WHAT YOU HAVE TO DO: Gather up every line that includes the string "picture".
^^^^^^^^
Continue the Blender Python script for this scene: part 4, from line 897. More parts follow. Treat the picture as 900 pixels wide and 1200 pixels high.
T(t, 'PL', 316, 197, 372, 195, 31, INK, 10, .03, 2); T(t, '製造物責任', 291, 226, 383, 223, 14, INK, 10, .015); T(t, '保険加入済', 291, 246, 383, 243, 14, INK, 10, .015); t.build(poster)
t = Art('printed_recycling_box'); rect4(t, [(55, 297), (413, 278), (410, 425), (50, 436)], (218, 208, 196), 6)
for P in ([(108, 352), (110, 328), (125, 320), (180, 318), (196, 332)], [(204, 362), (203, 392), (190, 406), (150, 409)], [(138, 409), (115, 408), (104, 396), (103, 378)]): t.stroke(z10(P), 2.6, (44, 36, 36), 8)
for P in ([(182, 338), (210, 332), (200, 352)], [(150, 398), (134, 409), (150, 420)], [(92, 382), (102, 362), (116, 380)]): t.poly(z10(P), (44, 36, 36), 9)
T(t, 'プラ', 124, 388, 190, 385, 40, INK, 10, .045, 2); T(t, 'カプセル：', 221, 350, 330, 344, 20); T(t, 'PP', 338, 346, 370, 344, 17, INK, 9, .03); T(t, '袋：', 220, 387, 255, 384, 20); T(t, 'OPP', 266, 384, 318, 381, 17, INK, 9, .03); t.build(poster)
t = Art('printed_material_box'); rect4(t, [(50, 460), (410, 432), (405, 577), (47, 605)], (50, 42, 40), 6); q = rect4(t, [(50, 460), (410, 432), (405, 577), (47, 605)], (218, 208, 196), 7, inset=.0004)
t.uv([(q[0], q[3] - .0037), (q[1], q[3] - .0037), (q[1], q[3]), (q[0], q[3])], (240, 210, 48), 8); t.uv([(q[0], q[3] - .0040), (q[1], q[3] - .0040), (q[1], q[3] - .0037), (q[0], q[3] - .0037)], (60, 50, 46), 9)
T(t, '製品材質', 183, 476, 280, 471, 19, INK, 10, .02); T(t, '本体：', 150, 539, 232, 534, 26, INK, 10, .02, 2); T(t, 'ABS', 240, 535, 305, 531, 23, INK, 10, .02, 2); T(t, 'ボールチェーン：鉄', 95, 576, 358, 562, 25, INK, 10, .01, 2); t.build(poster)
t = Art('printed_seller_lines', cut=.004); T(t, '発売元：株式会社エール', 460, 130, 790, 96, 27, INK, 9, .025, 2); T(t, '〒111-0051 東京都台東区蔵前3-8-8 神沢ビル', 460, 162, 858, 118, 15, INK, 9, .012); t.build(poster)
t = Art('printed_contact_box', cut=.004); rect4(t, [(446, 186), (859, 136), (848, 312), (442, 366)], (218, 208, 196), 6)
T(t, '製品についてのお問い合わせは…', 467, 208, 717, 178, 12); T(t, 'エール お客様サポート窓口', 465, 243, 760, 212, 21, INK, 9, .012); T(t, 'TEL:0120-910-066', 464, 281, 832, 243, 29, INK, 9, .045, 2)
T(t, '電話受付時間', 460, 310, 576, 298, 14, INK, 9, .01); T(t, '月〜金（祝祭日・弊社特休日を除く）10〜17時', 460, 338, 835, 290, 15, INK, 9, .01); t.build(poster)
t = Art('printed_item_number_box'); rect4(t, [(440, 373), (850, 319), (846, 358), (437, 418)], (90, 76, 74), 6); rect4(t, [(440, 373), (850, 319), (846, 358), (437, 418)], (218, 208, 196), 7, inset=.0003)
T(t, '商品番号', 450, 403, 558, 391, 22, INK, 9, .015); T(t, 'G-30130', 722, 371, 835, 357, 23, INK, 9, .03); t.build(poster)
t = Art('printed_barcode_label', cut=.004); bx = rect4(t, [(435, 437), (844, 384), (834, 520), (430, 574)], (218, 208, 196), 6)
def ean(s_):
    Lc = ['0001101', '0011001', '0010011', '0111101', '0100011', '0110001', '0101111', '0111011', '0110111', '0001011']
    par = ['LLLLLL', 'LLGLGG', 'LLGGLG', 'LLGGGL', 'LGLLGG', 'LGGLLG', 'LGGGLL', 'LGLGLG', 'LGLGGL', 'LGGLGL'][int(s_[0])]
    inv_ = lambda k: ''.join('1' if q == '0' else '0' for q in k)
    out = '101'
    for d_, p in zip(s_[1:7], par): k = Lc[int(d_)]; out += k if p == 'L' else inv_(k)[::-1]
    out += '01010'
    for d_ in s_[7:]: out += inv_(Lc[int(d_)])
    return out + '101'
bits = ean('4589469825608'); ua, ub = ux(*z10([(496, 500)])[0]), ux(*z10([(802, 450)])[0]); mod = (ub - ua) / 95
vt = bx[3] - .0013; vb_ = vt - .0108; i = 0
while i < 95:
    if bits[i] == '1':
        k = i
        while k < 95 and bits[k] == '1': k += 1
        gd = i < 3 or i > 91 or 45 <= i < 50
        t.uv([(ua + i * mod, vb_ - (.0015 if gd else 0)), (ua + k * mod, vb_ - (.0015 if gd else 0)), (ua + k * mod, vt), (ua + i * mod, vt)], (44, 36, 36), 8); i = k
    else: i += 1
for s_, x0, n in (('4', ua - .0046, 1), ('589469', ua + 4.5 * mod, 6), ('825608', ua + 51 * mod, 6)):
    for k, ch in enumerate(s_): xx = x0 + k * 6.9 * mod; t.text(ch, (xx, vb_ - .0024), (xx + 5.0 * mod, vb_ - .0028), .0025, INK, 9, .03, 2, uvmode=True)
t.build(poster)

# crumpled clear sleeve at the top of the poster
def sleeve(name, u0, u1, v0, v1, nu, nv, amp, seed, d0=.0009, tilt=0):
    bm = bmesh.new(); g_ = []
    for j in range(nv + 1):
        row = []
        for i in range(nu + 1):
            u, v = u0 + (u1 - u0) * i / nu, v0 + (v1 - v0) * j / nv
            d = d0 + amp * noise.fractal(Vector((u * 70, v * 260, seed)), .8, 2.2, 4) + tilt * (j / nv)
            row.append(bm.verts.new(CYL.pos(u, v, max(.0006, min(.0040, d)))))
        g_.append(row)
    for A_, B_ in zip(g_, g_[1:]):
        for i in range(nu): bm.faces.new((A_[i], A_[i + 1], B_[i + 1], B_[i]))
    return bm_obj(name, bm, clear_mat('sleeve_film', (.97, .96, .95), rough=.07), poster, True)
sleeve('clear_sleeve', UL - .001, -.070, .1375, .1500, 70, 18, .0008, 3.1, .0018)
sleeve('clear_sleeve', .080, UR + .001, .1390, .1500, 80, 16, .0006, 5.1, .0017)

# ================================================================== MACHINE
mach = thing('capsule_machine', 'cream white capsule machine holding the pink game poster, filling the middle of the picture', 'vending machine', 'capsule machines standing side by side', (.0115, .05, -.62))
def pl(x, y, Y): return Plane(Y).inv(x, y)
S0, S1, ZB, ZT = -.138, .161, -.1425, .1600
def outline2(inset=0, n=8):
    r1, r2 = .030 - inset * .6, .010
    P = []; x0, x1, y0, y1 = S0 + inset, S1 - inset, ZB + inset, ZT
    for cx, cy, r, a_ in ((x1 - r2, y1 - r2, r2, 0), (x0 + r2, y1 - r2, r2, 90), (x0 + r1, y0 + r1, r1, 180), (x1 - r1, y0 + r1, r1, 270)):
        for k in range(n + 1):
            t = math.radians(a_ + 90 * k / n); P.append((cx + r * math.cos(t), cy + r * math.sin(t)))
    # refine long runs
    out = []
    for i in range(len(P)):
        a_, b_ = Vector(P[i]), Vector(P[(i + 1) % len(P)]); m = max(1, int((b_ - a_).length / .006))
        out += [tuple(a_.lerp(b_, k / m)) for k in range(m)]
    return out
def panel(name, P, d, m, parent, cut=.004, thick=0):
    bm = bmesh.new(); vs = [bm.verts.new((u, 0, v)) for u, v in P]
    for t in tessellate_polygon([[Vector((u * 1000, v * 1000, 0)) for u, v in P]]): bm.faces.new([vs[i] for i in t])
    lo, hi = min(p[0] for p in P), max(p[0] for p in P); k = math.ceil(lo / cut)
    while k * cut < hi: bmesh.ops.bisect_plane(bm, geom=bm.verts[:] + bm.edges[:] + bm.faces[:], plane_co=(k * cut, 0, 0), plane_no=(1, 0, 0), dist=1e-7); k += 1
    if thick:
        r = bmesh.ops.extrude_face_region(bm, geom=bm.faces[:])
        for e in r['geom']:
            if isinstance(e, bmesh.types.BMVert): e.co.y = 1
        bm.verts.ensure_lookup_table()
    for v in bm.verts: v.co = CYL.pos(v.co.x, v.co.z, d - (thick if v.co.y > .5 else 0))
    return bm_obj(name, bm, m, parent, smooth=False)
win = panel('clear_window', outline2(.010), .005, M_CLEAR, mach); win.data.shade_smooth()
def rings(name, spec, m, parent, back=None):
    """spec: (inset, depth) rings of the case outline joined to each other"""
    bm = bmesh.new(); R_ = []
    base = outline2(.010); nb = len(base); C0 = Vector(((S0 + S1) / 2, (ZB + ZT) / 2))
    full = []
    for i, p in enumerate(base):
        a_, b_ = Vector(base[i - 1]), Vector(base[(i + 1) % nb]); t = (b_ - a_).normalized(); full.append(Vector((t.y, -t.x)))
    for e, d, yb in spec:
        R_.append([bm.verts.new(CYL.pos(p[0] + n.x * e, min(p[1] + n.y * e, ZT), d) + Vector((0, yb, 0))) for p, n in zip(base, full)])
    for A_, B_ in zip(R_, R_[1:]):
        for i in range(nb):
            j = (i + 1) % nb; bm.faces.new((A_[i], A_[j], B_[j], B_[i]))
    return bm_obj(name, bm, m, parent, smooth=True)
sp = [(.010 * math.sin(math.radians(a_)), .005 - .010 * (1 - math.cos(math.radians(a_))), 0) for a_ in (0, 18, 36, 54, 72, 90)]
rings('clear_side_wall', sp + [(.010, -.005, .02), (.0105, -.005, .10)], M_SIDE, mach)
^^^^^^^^
CORRECT RESPONSE:
Continue the Blender Python script for this scene: part 4, from line 897. More parts follow. Treat the picture as 900 pixels wide and 1200 pixels high.
mach = thing('capsule_machine', 'cream white capsule machine holding the pink game poster, filling the middle of the picture', 'vending machine', 'capsule machines standing side by side', (.0115, .05, -.62))